Quanto aos impactos oriundos da DUDH, destaca-se, inicialmente, o papel da referida Declaração como fonte jurídica para tratados sobre Direitos Humanos. Nesse sentido, a DUDH representa um paradigma e um referencial ético no processo de celebração de tratados referentes a esse tema, tanto no contexto dos sistemas globais quanto no dos regionais, fomentando, dessa maneira, a criação de diversos tratados posteriores sobre Direitos Humanos.

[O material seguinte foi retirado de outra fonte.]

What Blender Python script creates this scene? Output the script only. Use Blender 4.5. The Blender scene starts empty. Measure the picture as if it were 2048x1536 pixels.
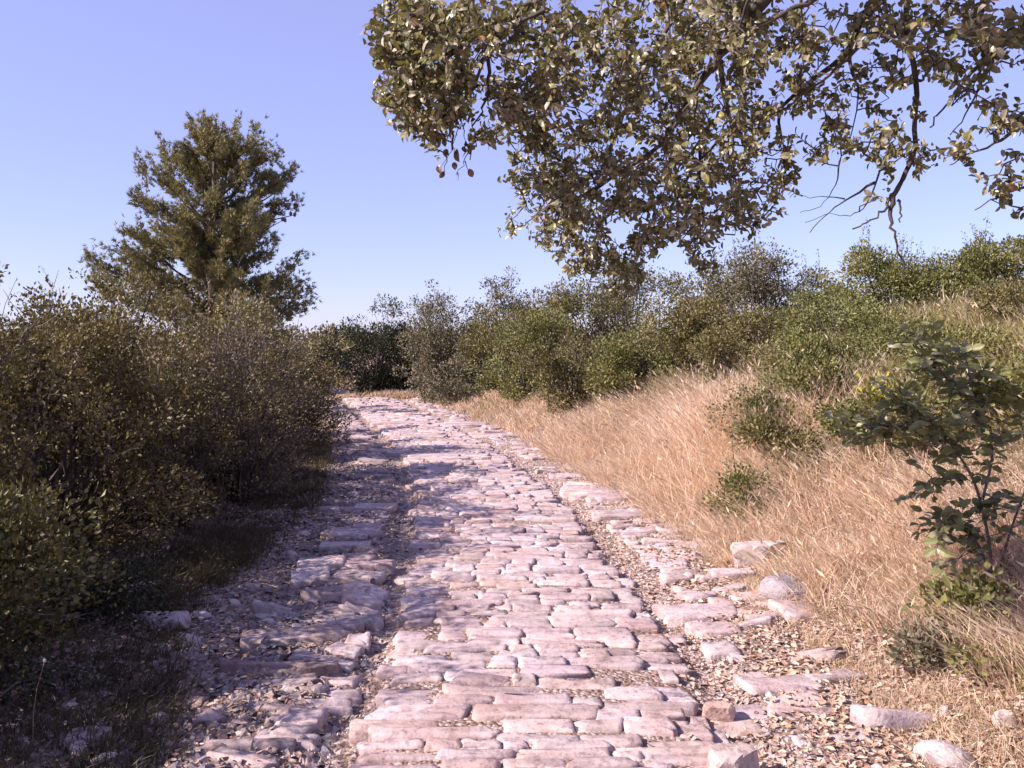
import bpy, math, random
import numpy as np
from mathutils import Vector, Matrix

C = bpy.context.scene.collection
RNG = np.random.default_rng(7)
random.seed(7)
PI = math.pi

# ------------------------------------------------------------------ camera, sky, sun, exposure
F = 1774.0                      # focal length in pixels of the 2048 x 1536 photograph
CAM_Z = 1.6
PITCH = math.atan(78.0 / F)     # looks down by this much
cd = bpy.data.cameras.new('camera'); cam = bpy.data.objects.new('camera', cd); C.objects.link(cam)
cd.sensor_width = 36.0; cd.lens = F / 2048 * 36.0; cd.clip_start = 0.05; cd.clip_end = 2000
cam.location = (0, 0, CAM_Z); cam.rotation_euler = (PI / 2 - PITCH, 0, 0)
bpy.context.scene.camera = cam

SUN_EL = math.radians(35.5)
SUN_DIR = Vector((-math.cos(SUN_EL) * math.cos(math.radians(18)), -math.cos(SUN_EL) * math.sin(math.radians(18)), math.sin(SUN_EL)))
world = bpy.data.worlds.new('World'); bpy.context.scene.world = world; world.use_nodes = True
wn = world.node_tree; wn.nodes.clear()
sky = wn.nodes.new('ShaderNodeTexSky'); sky.sky_type = 'NISHITA'; sky.sun_disc = False
sky.sun_elevation = SUN_EL; sky.sun_rotation = math.atan2(SUN_DIR.x, SUN_DIR.y)
sky.altitude = 200; sky.air_density = 1.0; sky.dust_density = 0.3; sky.ozone_density = 2.0
tint = wn.nodes.new('ShaderNodeMix'); tint.data_type = 'RGBA'; tint.blend_type = 'MULTIPLY'
tint.inputs['Factor'].default_value = 1.0; tint.inputs['B'].default_value = (1.0, 1.0, 1.34, 1)
bg = wn.nodes.new('ShaderNodeBackground'); bg.inputs['Strength'].default_value = 0.08
wo = wn.nodes.new('ShaderNodeOutputWorld')
wn.links.new(sky.outputs[0], tint.inputs['A']); wash = wn.nodes.new('ShaderNodeMix'); wash.data_type = 'RGBA'; wash.inputs['Factor'].default_value = 0.42; wash.inputs['B'].default_value = (4.1, 3.75, 6.9, 1)
wn.links.new(tint.outputs['Result'], wash.inputs['A']); wn.links.new(wash.outputs['Result'], bg.inputs['Color']); wn.links.new(bg.outputs[0], wo.inputs['Surface'])

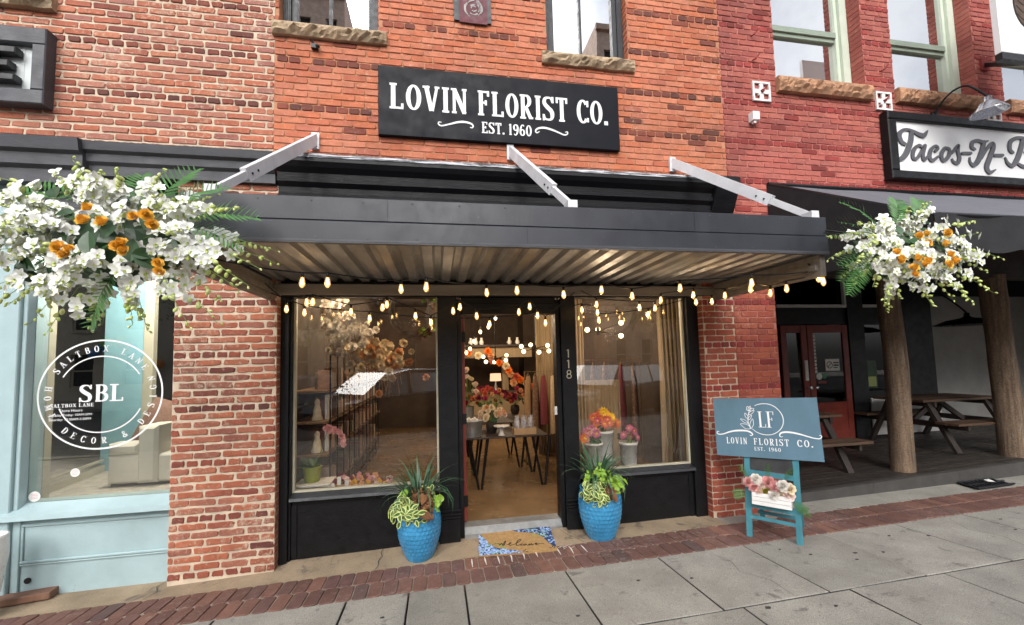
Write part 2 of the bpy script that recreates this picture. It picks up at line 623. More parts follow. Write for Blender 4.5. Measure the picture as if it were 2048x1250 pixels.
# strokes traced for the scripts and emblems, in metres on their own boards
TACOS=[[(5.724,4.188,.051),(5.675,4.216,.067),(5.650,4.290,.072),(5.689,4.351,.057),(5.768,4.379,.039),(5.864,4.361,.047),(5.952,4.329,.060),(6.028,4.320,.068),(6.091,4.387,.016)],[(5.840,4.349,.065),(5.821,4.245,.078),(5.767,4.127,.084),(5.700,4.034,.079),(5.621,3.988,.051),(5.579,4.013,.032),(5.574,4.095,.015)],[(6.001,4.149,.036),(5.944,4.186,.044),(5.874,4.147,.052),(5.833,4.080,.058),(5.834,4.014,.051),(5.895,4.021,.045),(5.960,4.101,.039),(6.020,4.182,.039)],[(6.031,4.189,.052),(5.988,4.078,.052),(5.995,4.004,.052),(6.075,4.064,.029)],[(6.183,4.126,.042),(6.227,4.170,.045),(6.191,4.196,.039),(6.118,4.137,.055),(6.086,4.045,.058),(6.127,4.003,.052),(6.230,4.067,.029)],[(6.340,4.180,.045),(6.277,4.096,.059),(6.283,4.016,.052),(6.348,4.036,.052),(6.403,4.104,.053),(6.406,4.169,.045),(6.340,4.180,.045)],[(6.430,4.106,.029),(6.525,4.197,.048),(6.564,4.232,.035),(6.542,4.152,.053),(6.556,4.062,.061),(6.516,3.992,.055),(6.450,4.010,.039),(6.438,4.042,.021)],[(6.612,4.128,.045),(6.748,4.137,.045)],[(6.819,4.194,.040),(6.774,4.220,.056),(6.799,4.288,.056),(6.880,4.313,.048),(6.976,4.300,.049),(7.047,4.321,.022)],[(6.984,4.301,.062),(6.929,4.164,.081),(6.848,4.034,.075),(6.773,3.977,.053),(6.722,4.020,.037),(6.724,4.079,.016)],[(6.914,4.071,.021),(7.012,4.203,.040),(7.119,4.290,.062),(7.129,4.237,.070),(7.051,4.093,.075),(6.986,3.970,.080),(7.025,3.900,.061),(7.123,3.941,.019)],[(7.138,4.134,.046),(7.272,4.143,.046)],[(7.451,4.192,.044),(7.406,4.229,.063),(7.428,4.331,.063),(7.520,4.389,.055),(7.624,4.402,.050),(7.724,4.379,.061),(7.766,4.314,.069),(7.686,4.234,.050)],[(7.648,4.387,.069),(7.587,4.234,.083),(7.505,4.094,.079),(7.418,4.011,.061),(7.342,4.044,.049),(7.312,4.116,.016)],[(7.523,4.042,.041),(7.604,4.013,.055),(7.712,4.053,.062),(7.743,4.149,.062),(7.666,4.212,.041)]]
SWASH=[[(.068,4.038,.008),(.045,4.039,.010),(.041,4.017,.012),(.071,4.002,.013),(.152,4.025,.016),(.227,4.050,.020),(.302,4.059,.021),(.364,4.046,.018),(.387,4.024,.014),(.376,4.003,.010),(.357,4.008,.007)],[(1.077,4.016,.007),(1.050,4.001,.011),(1.037,4.022,.015),(1.065,4.049,.019),(1.132,4.061,.022),(1.212,4.046,.020),(1.293,4.018,.016),(1.347,3.999,.014),(1.381,4.011,.012),(1.382,4.034,.011),(1.361,4.030,.007)]]
SPRIG=[[(.370,.481,.005),(.396,.493,.006),(.429,.500,.007),(.456,.501,.007),(.497,.494,.007),(.537,.472,.007),(.570,.435,.006),(.589,.397,.006),(.595,.357,.006),(.590,.316,.006),(.573,.278,.006),(.547,.249,.006),(.509,.224,.006),(.467,.213,.006),(.430,.214,.006),(.394,.223,.006),(.363,.238,.005),(.333,.265,.004)],[(.322,.265,.007),(.304,.315,.006),(.304,.364,.005),(.312,.406,.005),(.322,.437,.004)],[(.304,.315,.004),(.289,.336,.004),(.269,.349,.004),(.238,.356,.004),(.259,.331,.004),(.279,.319,.004),(.304,.315,.004)],[(.322,.265,.004),(.304,.294,.004),(.277,.307,.004),(.234,.309,.004),(.261,.275,.004),(.287,.262,.004),(.322,.265,.004)],[(.322,.265,.004),(.341,.291,.004),(.348,.319,.004),(.343,.358,.004),(.321,.323,.004),(.315,.295,.004),(.322,.265,.004)],[(.303,.358,.004),(.306,.379,.004),(.299,.395,.004),(.281,.412,.004),(.281,.385,.004),(.287,.369,.004),(.303,.358,.004)],[(.305,.346,.004),(.321,.355,.004),(.331,.370,.004),(.338,.394,.004),(.318,.380,.004),(.308,.365,.004),(.305,.346,.004)],[(.311,.397,.004),(.332,.401,.004),(.348,.413,.004),(.364,.438,.004),(.338,.431,.004),(.322,.418,.004),(.311,.397,.004)],[(.320,.431,.004),(.328,.450,.004),(.324,.464,.004),(.306,.476,.004),(.300,.453,.004),(.304,.439,.004),(.320,.431,.004)],[(.321,.434,.004),(.337,.430,.004),(.349,.436,.004),(.363,.455,.004),(.342,.457,.004),(.329,.451,.004),(.321,.434,.004)],[(.320,.431,.004),(.334,.443,.004),(.338,.458,.004),(.332,.479,.004),(.317,.462,.004),(.313,.447,.004),(.320,.431,.004)],[(.036,.228,.005),(.021,.230,.006),(.015,.216,.008),(.031,.203,.009),(.073,.207,.010),(.127,.228,.012),(.186,.242,.015),(.254,.246,.016),(.298,.240,.014),(.326,.223,.011),(.330,.208,.008),(.316,.201,.006),(.306,.207,.004)],[(.578,.204,.003),(.563,.198,.006),(.553,.211,.009),(.566,.234,.013),(.602,.243,.015),(.652,.241,.015),(.709,.229,.012),(.765,.212,.010),(.810,.199,.009),(.852,.195,.008),(.869,.211,.007),(.864,.224,.005),(.852,.223,.003)]]
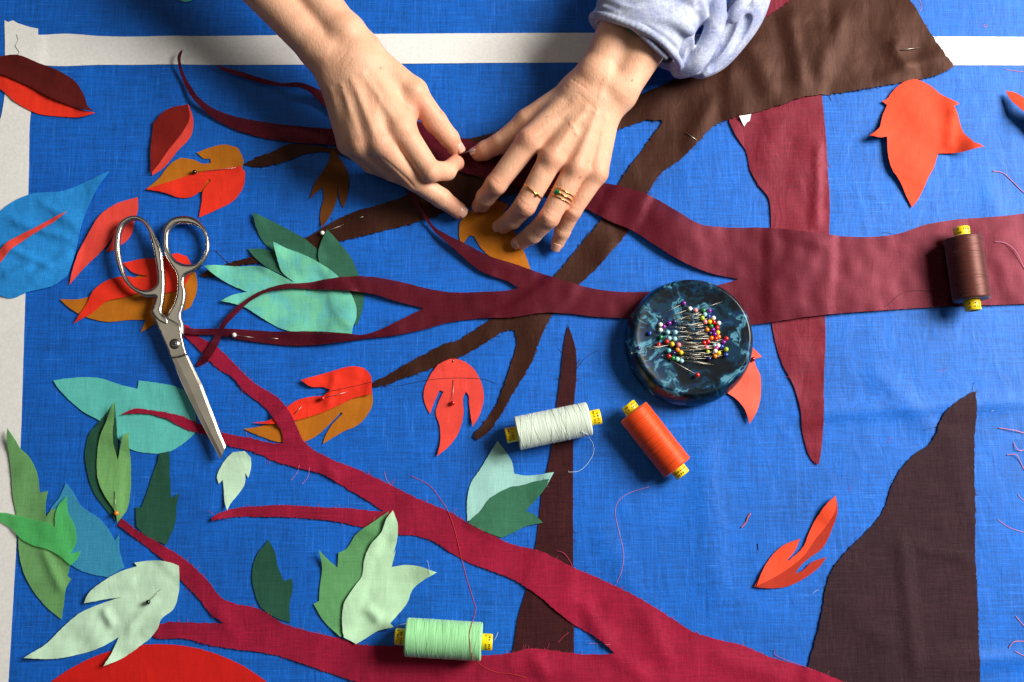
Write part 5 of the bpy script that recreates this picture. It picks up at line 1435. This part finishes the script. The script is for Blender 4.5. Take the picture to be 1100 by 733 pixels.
# gathered roll at the outer side
rod([(738, 62, 36), (762, 58, 34), (790, 30, 38), (806, 0, 44), (812, -40, 50)], 17, 9)
rod([(752, 76, 30), (776, 62, 32), (798, 34, 38), (811, 4, 44), (820, -40, 48)], 8.5, 4)
rod([(729, 76, 44), (748, 66, 58), (764, 40, 66), (770, 14, 70), (768, -30, 76)], 8, 6)
rod([(750, 73, 46), (768, 57, 55), (780, 36, 59), (787, 14, 63), (786, -20, 66)], 6.5, 2.5, True)
rod([(739, 78, 46), (752, 64, 60), (765, 42, 70), (772, 14, 75), (772, -30, 80)], 3.2, 2.0)
rod([(757, 80, 38), (776, 68, 42), (795, 46, 46), (808, 14, 50), (815, -10, 54)], 3.4, 2.0)
rod([(726, 66, 72), (740, 48, 84), (750, 26, 92), (754, 0, 98)], 5.5, 3, True)
rod([(766, 74, 46), (784, 60, 50), (797, 38, 55), (803, 20, 58)], 4.6, 2.5, True)
rod([(786, 20, 66), (794, 8, 70), (806, -6, 68)], 5.5, 4)
rod([(795, 26, 62), (801, 14, 66), (807, 4, 66)], 3.0, 3, True)
rod([(700, 20, 96), (722, 22, 98), (742, 34, 90)], 4.0, 6)
rod([(690, 30, 106), (712, 40, 103), (728, 54, 92)], 3.4, 4, True)
rod([(706, 4, 112), (726, 12, 108), (744, 10, 100)], 4.0, 4, True)
rod([(648, 8, 88), (668, 18, 98), (696, 44, 96), (716, 62, 82)], 2.2, 3)
rod([(665, -4, 104), (690, 2, 110), (720, -2, 112)], 3.0, 6, True)
# frayed edge roll of the cuff
edge = []
for a_ in np.linspace(0, 2 * math.pi, 60):
    edge.append(B + n1 * 53.2 * math.cos(a_) + n2 * 41.5 * math.sin(a_) + d * (-2.0 - 1.5 * math.sin(53 * math.cos(a_) * 0.07 + 0.5)))
for a_, b_ in zip(edge[:-1], edge[1:]): fl.cone(F, a_, b_, 3.0, 3.0, 2.5)
F[:, :, :1] = 5
V, Q = surface(fl, F)
V = relax(V, Q, 3, 0.5)
sv = mesh_obj("sleeve", V, Q, M["denim"], PERSON)
sv["label"] = "washed pale denim sleeve rolled to a bulky cuff"
c = W(683, 44, 61)
g = torus_geo(c, d, 1.0, 2.2)
u_, w_ = g[2], g[3]
BV2 = []
bp_ = MB()
pts = [c + u_ * 37 * math.cos(q) + w_ * 27 * math.sin(q) for q in np.linspace(0, 2 * math.pi, 50)]
bp_.add(tube_geo(np.array(pts), 2.4, 8, caps=False))
br = bp_.build("bracelet", M["bracelet"])
tag(br, "teal band round the wrist, just inside the rolled denim cuff", "bracelet")
# ------------------------------------------------------------------ light: a big soft window to the upper right
LP = np.array([1850.0, 680.0, 1500.0])
la = bpy.data.lights.new("window_light", "AREA")
la.shape = "RECTANGLE"; la.size = 1080 * S; la.size_y = 1080 * S
la.energy = 79.0
la.color = (1.0, 0.96, 0.90)
lo_ = bpy.data.objects.new("window_light", la); COL.objects.link(lo_)
lo_.location = Vector(LP * S)
aim = np.array([60.0, 0, 0]) - LP
lo_.rotation_euler = Vector(aim).to_track_quat("-Z", "Y").to_euler()
w = bpy.data.worlds.new("World"); SC.world = w
w.use_nodes = True
nt = w.node_tree; nt.nodes.clear()
out = nt.nodes.new("ShaderNodeOutputWorld"); bg = nt.nodes.new("ShaderNodeBackground")
nt.links.new(bg.outputs[0], out.inputs[0])
tc = nt.nodes.new("ShaderNodeTexCoord")
sp = nt.nodes.new("ShaderNodeSeparateXYZ"); nt.links.new(tc.outputs["Generated"], sp.inputs[0])
# a dim room: pale ceiling, darker walls, brighter towards the window side
r = nt.nodes.new("ShaderNodeValToRGB")
el = r.color_ramp.elements
el[0].position = 0.0; el[0].color = (0.03, 0.033, 0.04, 1)
el[1].position = 1.0; el[1].color = (0.2, 0.195, 0.19, 1)
e = el.new(0.55); e.color = (0.05, 0.05, 0.055, 1)
e = el.new(0.86); e.color = (0.12, 0.118, 0.115, 1)
zz = maprange(nt, sp.outputs[2], -1, 1, 0, 1)
xx = math_n(nt, "MULTIPLY", sp.outputs[0], 0.10)
nt.links.new(math_n(nt, "ADD", zz, xx, True), r.inputs[0])
# bright patch added to the world, overhead left, to brighten the mirroring steel
dt = nt.nodes.new("ShaderNodeVectorMath"); dt.operation = "DOT_PRODUCT"
nt.links.new(tc.outputs["Generated"], dt.inputs[0]); dt.inputs[1].default_value = tuple(Vector((-0.30, 0.12, 0.94)).normalized())
pf = maprange(nt, dt.outputs["Value"], 0.93, 0.98, 0, 1)
nt.links.new(mixc(nt, pf, r.outputs[0], (1.9, 1.77, 1.55, 1)), bg.inputs[0])
bg.inputs[1].default_value = 0.36
vs = SC.view_settings
vs.view_transform = "Standard"; vs.look = "None"; vs.gamma = 1.0; vs.use_curve_mapping = False; vs.exposure = 0.0
SC.cycles.use_denoising = True
SC.cycles.max_bounces = 6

Ademais, a DUDH possibilitou o rompimento das concepções anteriores de Direitos Humanos, as quais, até a referida Declaração, baseavam-se historicamente na concepção liberal das Declarações Francesa e Norte-Americana e na concepção social-nacionalista representada na Declaração de Direitos da República Soviética (1920). Dessa forma, a DUDH traz ao contexto internacional uma concepção inovadora em que os direitos humanos apresentam caráter de unidade indivisível, inter-relacionada e interdependente, ou seja, apenas o reconhecimento integral de determinado direito pode gerar a proteção dos demais. Essa nova concepção dos Direitos Humanos encontra-se implícita na Carta da ONU, tendo sido sistematizada e ampliada na DUDH de 1948 e, ainda, reafirmada definitivamente pelos Pactos Universais de Direitos Humanos de 1966 (Pacto sobre Direitos Civis e Políticos; Pacto sobre Direitos Econômicos, Sociais e Culturais).

DIREITOS HUMANOS X DIREITOS FUNDAMENTAIS

Destaca-se que a diferença entre os Direitos Humanos e os Direitos Fundamentais está no plano em que estes estão positivados, visto que, nos dois casos, trata-se da proteção da pessoa humana. Assim, tanto os Direitos Humanos quanto os Direitos Fundamentais destinam-se à proteção da pessoa humana, estando os primeiros no âmbito do Direito Internacional e, os segundos, positivados nas Constituições dos Estados, sendo, assim, de âmbito nacional. Quanto ao grau de efetividade, não há que se diferenciar os Direitos Humanos dos Direitos Fundamentais, entretanto, alguns doutrinadores asseveram que os Direitos Fundamentais apresentariam maior grau de efetividade em face da existência de mais instâncias e órgãos, no âmbito nacional de cada país, que têm o poder de fazer com que tais direitos sejam respeitados.